3D scene scripts
## BEGIN

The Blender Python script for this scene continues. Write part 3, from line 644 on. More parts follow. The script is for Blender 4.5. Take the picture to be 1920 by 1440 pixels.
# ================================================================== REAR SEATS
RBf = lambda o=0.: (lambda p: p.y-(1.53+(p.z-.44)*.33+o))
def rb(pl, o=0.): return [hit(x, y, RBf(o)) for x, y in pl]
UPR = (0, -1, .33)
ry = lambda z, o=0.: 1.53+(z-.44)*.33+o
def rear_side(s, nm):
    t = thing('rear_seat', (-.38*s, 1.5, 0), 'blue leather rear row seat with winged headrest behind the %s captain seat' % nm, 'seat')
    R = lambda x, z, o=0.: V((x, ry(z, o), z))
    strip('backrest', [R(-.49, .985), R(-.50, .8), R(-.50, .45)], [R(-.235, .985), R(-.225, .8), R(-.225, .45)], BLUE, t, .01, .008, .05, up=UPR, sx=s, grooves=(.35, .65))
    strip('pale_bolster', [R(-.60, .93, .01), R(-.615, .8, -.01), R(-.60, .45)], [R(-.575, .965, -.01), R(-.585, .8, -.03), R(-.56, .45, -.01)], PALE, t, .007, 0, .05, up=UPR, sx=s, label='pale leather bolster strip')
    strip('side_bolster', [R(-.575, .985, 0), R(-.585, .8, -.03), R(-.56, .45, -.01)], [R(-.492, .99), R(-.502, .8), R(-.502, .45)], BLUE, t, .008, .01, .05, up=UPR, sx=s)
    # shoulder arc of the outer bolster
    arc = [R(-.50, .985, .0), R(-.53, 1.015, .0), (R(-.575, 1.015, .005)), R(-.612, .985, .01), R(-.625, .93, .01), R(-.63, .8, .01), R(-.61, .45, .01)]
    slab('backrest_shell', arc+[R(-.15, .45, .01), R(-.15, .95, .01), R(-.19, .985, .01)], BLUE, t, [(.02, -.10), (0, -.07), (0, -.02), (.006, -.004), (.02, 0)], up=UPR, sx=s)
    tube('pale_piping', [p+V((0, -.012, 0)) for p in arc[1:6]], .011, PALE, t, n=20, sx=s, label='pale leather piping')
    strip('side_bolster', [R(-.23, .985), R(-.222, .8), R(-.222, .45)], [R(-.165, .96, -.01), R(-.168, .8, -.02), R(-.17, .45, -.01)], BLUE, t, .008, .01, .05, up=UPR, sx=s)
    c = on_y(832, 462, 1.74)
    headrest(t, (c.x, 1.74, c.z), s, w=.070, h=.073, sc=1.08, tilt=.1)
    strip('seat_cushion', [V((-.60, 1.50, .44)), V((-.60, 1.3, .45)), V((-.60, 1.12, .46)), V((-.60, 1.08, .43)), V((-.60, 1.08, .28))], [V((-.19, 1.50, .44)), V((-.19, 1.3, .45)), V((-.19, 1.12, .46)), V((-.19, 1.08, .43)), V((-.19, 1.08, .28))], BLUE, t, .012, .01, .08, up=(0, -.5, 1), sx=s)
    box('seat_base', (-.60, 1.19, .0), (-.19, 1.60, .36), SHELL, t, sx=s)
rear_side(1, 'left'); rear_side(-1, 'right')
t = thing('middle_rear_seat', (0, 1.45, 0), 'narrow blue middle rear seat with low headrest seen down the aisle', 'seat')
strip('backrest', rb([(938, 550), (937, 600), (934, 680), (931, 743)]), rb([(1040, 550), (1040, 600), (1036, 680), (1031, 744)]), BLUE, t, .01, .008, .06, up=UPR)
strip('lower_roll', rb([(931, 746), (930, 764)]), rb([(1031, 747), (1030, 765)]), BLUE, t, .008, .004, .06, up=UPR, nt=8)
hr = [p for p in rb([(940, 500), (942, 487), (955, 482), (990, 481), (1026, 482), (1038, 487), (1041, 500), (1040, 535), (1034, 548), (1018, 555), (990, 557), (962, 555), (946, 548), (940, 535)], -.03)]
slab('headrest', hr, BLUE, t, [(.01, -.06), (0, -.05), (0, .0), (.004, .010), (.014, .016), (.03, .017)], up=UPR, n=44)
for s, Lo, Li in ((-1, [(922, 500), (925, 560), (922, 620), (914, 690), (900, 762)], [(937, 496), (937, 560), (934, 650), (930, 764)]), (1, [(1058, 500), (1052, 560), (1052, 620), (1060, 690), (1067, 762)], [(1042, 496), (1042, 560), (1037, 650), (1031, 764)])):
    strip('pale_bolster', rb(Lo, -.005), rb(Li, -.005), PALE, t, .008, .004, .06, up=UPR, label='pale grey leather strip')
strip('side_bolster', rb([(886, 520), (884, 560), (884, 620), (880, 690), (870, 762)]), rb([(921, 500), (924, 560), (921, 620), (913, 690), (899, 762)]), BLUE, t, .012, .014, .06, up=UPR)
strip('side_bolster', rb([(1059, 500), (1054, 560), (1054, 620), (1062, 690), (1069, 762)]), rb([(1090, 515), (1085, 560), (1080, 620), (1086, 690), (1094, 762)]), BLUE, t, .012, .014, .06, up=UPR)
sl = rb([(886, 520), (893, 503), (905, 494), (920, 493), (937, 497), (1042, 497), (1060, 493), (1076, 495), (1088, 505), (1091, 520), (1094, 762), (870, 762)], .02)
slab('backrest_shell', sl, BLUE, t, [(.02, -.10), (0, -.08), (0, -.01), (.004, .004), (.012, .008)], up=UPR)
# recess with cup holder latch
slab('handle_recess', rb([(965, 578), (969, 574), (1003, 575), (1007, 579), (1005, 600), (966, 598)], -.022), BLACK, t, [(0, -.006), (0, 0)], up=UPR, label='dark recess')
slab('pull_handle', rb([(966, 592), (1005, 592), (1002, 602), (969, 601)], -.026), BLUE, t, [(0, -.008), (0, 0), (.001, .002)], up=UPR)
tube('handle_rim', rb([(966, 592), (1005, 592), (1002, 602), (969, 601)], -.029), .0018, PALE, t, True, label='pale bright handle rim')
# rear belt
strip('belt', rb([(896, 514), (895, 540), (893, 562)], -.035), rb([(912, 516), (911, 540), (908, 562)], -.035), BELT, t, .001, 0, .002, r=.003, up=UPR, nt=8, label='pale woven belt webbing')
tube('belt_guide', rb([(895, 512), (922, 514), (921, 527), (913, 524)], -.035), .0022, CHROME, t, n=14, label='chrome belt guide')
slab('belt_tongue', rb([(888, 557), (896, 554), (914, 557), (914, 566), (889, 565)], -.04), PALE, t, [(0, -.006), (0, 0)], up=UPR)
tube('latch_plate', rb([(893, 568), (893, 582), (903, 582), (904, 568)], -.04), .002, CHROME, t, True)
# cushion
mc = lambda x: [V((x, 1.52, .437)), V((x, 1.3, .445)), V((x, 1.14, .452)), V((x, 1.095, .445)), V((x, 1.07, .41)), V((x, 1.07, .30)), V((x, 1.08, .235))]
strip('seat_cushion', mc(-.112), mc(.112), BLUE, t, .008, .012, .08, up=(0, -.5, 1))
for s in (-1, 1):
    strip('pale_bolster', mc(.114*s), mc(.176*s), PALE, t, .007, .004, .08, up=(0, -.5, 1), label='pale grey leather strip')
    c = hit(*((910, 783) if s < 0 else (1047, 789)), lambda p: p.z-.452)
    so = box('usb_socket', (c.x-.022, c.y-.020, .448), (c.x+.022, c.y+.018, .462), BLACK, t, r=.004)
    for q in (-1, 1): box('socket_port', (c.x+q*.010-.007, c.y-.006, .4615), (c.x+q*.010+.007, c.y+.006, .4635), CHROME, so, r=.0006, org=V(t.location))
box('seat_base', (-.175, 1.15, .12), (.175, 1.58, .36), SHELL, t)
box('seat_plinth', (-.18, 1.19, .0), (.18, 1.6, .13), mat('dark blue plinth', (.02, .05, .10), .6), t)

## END
## BEGIN

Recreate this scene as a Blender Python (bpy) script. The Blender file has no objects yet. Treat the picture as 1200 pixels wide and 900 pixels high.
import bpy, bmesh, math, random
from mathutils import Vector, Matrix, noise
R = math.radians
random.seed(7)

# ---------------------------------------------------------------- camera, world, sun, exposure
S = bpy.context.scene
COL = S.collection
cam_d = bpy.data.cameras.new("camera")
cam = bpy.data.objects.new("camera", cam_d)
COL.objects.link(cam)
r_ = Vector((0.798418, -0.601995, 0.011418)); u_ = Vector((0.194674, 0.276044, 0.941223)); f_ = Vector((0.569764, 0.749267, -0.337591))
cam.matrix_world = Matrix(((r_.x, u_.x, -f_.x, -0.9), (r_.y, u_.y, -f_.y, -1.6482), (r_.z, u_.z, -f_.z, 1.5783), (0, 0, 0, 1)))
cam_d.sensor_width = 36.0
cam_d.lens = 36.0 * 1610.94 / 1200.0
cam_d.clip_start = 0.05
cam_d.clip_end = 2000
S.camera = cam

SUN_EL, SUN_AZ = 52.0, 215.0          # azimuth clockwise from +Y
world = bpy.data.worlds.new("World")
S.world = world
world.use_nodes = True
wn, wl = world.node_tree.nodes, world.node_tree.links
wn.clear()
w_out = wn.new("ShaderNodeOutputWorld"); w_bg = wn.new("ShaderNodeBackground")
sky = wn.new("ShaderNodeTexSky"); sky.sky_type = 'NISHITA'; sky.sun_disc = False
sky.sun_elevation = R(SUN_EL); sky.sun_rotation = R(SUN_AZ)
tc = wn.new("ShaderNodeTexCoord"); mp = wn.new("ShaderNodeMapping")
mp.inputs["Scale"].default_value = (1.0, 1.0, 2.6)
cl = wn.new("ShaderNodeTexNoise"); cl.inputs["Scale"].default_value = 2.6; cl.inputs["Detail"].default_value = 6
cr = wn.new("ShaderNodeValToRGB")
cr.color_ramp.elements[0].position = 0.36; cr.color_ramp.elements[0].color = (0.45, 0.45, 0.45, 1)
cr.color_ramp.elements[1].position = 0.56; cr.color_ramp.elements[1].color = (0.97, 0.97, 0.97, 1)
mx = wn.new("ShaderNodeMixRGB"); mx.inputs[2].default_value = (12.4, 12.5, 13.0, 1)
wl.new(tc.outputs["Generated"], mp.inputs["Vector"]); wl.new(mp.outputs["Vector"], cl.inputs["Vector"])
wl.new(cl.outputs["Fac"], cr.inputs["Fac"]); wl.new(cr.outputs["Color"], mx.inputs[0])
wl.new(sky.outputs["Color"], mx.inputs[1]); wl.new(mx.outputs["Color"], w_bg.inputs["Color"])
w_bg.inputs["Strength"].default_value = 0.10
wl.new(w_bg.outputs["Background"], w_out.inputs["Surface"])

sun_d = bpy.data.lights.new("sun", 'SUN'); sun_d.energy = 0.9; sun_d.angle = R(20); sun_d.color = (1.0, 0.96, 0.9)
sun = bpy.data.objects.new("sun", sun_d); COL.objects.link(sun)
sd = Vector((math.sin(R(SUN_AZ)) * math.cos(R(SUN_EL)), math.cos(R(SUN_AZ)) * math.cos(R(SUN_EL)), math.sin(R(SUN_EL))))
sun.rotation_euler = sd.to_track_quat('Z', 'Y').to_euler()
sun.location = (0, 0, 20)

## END
## BEGIN

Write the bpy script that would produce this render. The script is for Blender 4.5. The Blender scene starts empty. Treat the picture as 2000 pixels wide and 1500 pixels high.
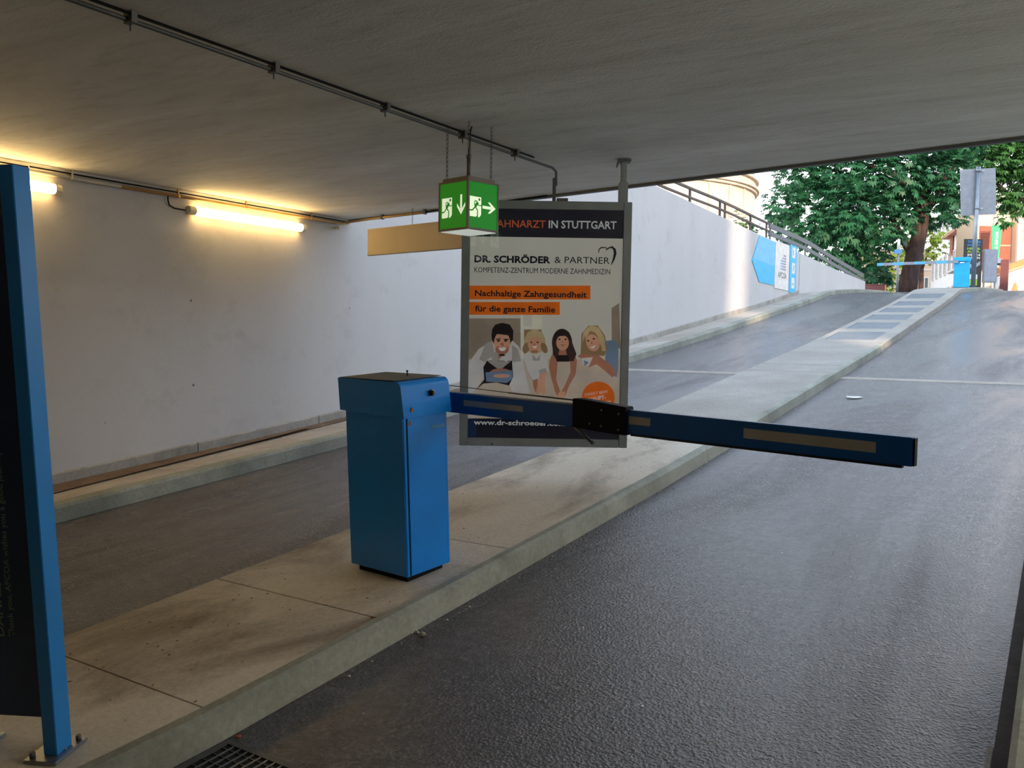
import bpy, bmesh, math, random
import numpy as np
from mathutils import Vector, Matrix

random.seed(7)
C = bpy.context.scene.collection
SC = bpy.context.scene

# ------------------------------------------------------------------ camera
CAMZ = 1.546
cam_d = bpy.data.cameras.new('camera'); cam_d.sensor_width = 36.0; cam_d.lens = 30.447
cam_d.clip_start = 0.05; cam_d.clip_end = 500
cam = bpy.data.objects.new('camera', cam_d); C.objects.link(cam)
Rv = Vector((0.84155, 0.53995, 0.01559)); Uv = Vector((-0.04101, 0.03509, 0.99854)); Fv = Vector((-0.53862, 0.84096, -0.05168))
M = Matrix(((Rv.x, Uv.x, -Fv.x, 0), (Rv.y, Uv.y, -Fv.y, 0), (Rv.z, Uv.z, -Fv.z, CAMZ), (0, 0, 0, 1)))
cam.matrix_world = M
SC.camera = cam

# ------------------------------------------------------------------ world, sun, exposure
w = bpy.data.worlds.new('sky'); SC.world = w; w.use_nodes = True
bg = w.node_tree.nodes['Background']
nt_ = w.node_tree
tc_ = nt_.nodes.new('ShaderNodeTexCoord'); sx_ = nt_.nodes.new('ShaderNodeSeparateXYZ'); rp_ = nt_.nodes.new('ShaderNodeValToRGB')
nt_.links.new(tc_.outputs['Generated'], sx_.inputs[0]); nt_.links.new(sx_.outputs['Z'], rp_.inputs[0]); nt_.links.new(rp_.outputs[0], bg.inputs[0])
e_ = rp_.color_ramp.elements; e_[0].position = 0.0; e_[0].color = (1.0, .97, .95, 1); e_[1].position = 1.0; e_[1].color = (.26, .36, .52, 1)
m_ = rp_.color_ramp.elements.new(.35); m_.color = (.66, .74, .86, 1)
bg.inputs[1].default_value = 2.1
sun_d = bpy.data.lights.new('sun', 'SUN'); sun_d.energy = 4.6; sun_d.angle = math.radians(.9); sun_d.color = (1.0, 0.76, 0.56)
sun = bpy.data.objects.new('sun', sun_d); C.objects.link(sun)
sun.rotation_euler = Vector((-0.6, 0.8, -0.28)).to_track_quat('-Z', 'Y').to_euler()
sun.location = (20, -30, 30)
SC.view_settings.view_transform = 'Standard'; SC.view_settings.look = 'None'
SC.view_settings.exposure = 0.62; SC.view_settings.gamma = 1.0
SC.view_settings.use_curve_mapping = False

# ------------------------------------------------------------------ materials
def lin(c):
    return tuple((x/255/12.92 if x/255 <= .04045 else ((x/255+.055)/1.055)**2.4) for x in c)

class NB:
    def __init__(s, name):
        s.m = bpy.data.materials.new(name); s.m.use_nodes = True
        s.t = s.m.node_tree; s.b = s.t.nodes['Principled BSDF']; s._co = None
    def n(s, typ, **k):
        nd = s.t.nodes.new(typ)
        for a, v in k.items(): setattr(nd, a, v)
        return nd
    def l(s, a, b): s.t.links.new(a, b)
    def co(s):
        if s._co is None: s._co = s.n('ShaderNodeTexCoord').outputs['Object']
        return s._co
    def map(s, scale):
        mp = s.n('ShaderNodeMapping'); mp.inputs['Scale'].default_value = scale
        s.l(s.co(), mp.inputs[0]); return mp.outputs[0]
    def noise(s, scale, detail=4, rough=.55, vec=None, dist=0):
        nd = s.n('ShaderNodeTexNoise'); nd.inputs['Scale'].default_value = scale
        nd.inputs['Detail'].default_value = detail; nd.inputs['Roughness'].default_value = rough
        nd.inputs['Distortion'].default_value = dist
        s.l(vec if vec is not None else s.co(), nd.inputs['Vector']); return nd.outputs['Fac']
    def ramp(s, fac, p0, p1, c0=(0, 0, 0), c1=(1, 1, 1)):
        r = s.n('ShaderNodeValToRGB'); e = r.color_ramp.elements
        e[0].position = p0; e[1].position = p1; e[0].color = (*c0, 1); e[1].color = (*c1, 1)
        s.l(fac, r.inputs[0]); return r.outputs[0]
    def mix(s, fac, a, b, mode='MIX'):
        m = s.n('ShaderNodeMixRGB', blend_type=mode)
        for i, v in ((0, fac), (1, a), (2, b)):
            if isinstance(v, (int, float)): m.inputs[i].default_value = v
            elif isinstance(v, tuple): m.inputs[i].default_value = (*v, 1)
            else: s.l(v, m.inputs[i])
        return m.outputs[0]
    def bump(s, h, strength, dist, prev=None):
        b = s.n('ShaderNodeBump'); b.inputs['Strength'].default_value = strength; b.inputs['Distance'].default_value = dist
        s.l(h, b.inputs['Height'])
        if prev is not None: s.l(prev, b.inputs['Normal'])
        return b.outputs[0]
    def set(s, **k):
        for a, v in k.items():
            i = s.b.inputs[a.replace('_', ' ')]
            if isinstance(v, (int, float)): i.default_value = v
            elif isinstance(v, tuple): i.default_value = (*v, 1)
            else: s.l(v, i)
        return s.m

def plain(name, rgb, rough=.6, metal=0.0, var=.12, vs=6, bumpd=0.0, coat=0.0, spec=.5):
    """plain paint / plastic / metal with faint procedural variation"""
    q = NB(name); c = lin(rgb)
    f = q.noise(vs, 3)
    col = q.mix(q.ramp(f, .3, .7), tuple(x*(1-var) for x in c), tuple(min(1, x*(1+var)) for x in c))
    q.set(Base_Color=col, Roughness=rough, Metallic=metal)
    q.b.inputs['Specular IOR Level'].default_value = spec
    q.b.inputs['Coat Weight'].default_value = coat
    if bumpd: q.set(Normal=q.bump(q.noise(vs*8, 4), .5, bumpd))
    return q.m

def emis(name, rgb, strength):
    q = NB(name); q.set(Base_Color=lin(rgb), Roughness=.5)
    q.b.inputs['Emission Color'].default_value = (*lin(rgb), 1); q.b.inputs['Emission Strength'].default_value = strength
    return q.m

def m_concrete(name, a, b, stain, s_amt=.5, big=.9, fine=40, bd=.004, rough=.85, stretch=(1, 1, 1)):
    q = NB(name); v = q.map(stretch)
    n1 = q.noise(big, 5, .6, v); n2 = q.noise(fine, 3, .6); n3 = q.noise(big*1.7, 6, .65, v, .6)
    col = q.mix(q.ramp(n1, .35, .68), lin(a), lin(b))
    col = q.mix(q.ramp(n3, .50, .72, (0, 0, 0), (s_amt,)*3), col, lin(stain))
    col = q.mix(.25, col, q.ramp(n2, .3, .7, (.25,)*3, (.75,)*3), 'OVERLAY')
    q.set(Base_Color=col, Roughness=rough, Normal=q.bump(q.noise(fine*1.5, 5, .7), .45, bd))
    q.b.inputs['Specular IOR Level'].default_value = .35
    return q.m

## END

> _Exercise prompt_
Pictures stay out: repeat exactly only the lines from the one with "Write the bpy" through the one with "SC = bpy.context.scene".

> _Problem solution_
Write the bpy script that would produce this render. The script is for Blender 4.5. The Blender scene starts empty. Treat the picture as 2000 pixels wide and 1500 pixels high.
import bpy, bmesh, math, random
import numpy as np
from mathutils import Vector, Matrix

random.seed(7)
C = bpy.context.scene.collection
SC = bpy.context.scene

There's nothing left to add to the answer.